Surely this detail was furnished the Bangkok Post by the police. As surely there will be zero follow-up. Is the witness still alive, even now?

If it wasn't the cops pulling

If it wasn't the cops pulling the trigger, it seems they arranged it.

Abhisit Vejjajiva in December

Abhisit Vejjajiva in December 2008 highlighted in a parliamentary speech that one priority of his government would be to promote the “respect of human rights”. Perhaps Abhisit does not consider the Rohingya, Hmong and the Karen are human.

http://gjbkk.wordpress.com/2010/02/03/karen-refugees-repatriation-will-begin-on-feb-5/

PPT has a link to Irrawady...

PPT has a link to Irrawady... news of a dead witness to the 9 murders of Karen immigrants.

Thai Police Suicide Linked to Karen Killing

Pol Sen Sgt Maj Somchai Pinkaew, a police officer at Phop Phra district police station who admitted to being involved in the killing of nine Karen job-seekers, committed suicide on Jan. 30, a police official said at a press conference in Tak Province on Wednesday.

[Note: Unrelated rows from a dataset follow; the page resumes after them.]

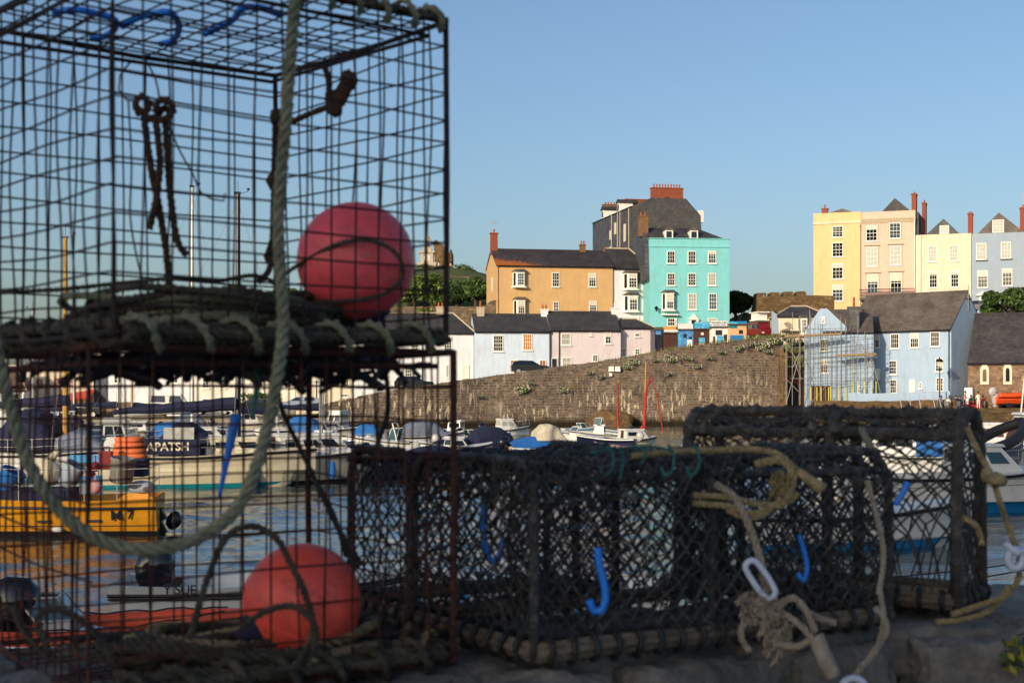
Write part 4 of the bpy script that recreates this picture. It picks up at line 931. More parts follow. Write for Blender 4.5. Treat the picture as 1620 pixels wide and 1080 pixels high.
text('lettering', 'MACKEREL & BAY', hh * .34, 'lettering', o, (w / 2, -.055, hh * .68), (math.pi / 2, 0, 0), .006); text('lettering', 'FISHING TRIPS', hh * .34, 'hullblue', o, (w / 2, -.055, hh * .28), (math.pi / 2, 0, 0), .006)
board(h, 1132, 522, 1142, 530, 'signblk', 'blackboard'); board(h, 1145, 529, 1150, 540, 'signblk', 'blackboard'); board(h, 1134, 531, 1144, 545, 'signcyan', 'poster_panel'); board(h, 1128, 532, 1131, 546, 'brownboard', 'door')
h = kiosk('peach kiosk painted with blue sea and boats at the right of the row', 1152, 1181, 514, 545, 'signpeach'); board(h, 1154, 508.5, 1168, 513.5, 'signcyan', off=.1); board(h, 1166, 508, 1181, 513, 'hullblue', off=.12); board(h, 1155, 530, 1176, 541, 'hullblue', 'mural_panel'); board(h, 1169, 522, 1175, 528, 'black', 'window'); board(h, 1154, 514.8, 1166, 519, 'teal', 'mural_panel')

# ------------------------------------------------------------------ scaffolding
t = empty('scaffolding', P(1310, 640, 148), 0, 'tall tube scaffolding with board platforms around the blue gabled wing', 'scaffolding')
t.location.z = 1.85
def SP(px, py, d): return P(px, py, d)
stand = MB(); led = MB(); brace = MB(); xs = [1243.5, 1253.5, 1264.5, 1273, 1281, 1289.5, 1297.5, 1306, 1314.5, 1322, 1330, 1337.5, 1348, 1357, 1368, 1379.5]
for i, x in enumerate(xs):
    d = 147.8 + .0 * i; top = (538, 494, 500, 520, 490, 505, 512, 520, 525, 520, 500, 505, 528, 500, 524, 528)[i]
    stand.bar(SP(x, 641, d), SP(x + R.uniform(-.4, .4), top, d), .036, 5)
    if i % 2 == 0: stand.bar(SP(x + 1.5, 640, d + 1.3), SP(x + 1.5, top + 8, d + 1.3), .036, 5)
for y, x0, x1 in ((534, 1241, 1384), (549, 1243, 1384), (556, 1273, 1384), (564, 1241, 1388), (566, 1273, 1388), (579, 1241, 1384), (598, 1250, 1388), (602, 1273, 1384), (607, 1273, 1345), (520, 1273, 1340)):
    led.bar(SP(x0, y + .6, 147.75), SP(x1, y - .6, 147.75), .03, 5); led.bar(SP(x0, y + .6, 149.1), SP(x1, y - .6, 149.1), .03, 5)
for a, b in (((1245, 541), (1258, 566)), ((1264, 560), (1253, 583)), ((1264, 566), (1243, 640)), ((1256, 570), (1268, 600)), ((1348, 532), (1381, 585)), ((1379, 568), (1345, 612)), ((1381, 570), (1393, 622)), ((1281, 640), (1307, 610)), ((1245, 600), (1264, 620))):
    brace.bar(SP(a[0], a[1], 147.65), SP(b[0], b[1], 147.65), .034, 5)
stand.build('upright_tubing', 'steel', t, world=True); led.build('level_tubing', 'steel', t, world=True); brace.build('bracing', 'steel', t, world=True)
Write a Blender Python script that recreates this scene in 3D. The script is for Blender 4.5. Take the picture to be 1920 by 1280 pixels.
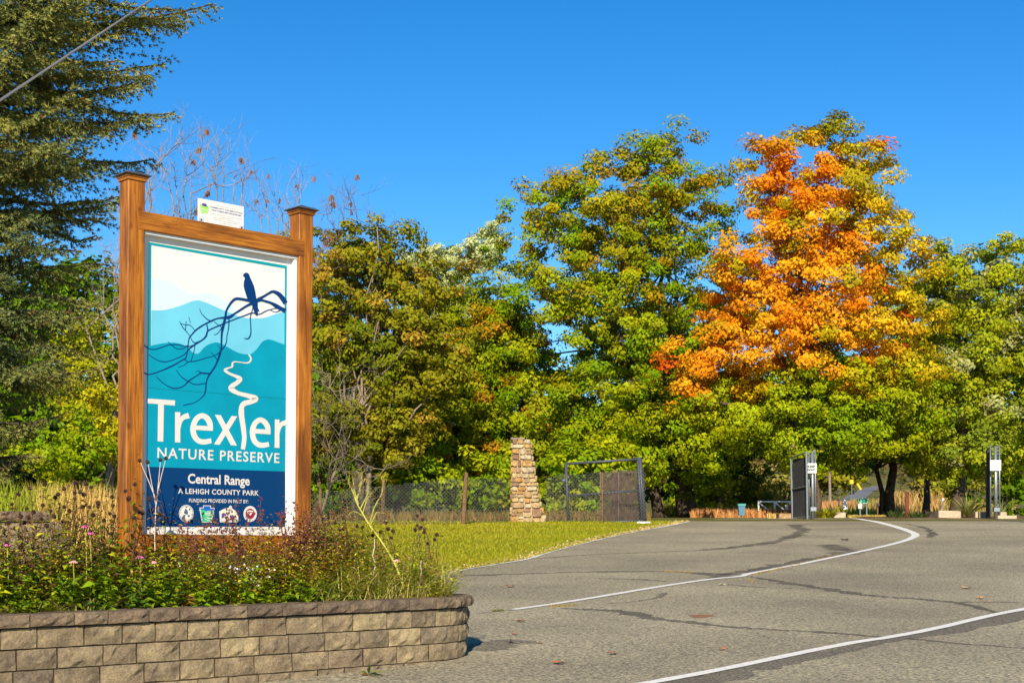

Provincial Police Bureau 6 chief Surasi Sunthornsarathoon told the Bangkok Post on Thursday that the officer had admitted to killing the Burmese workers while in the company of five hilltribe men. The five hilltribe men were former Haw Chinese soldiers and an ethnic Lisu named Sai, Yozu, Laota, Epu, Zotu and Fofang, the report said.

Dead men tell no tales so the cops will undoubtedly stick to their story of "Haw Chinese soldiers"... Maybe the cop who went down was the one with the fewest friends in the station. Maybe he was "elected" to take one for the corps. In any case, any other cops involved seem safe now.

Too bad. So sad. We'll all forget it in a week or two.

The Burmese and Thai militaries are pooling their interests. Front-man Abhisit is smiling and mugging for the camera. Like frogs in a slow-boiling pot on a stove we relax and enjoy the unseasonably warm water.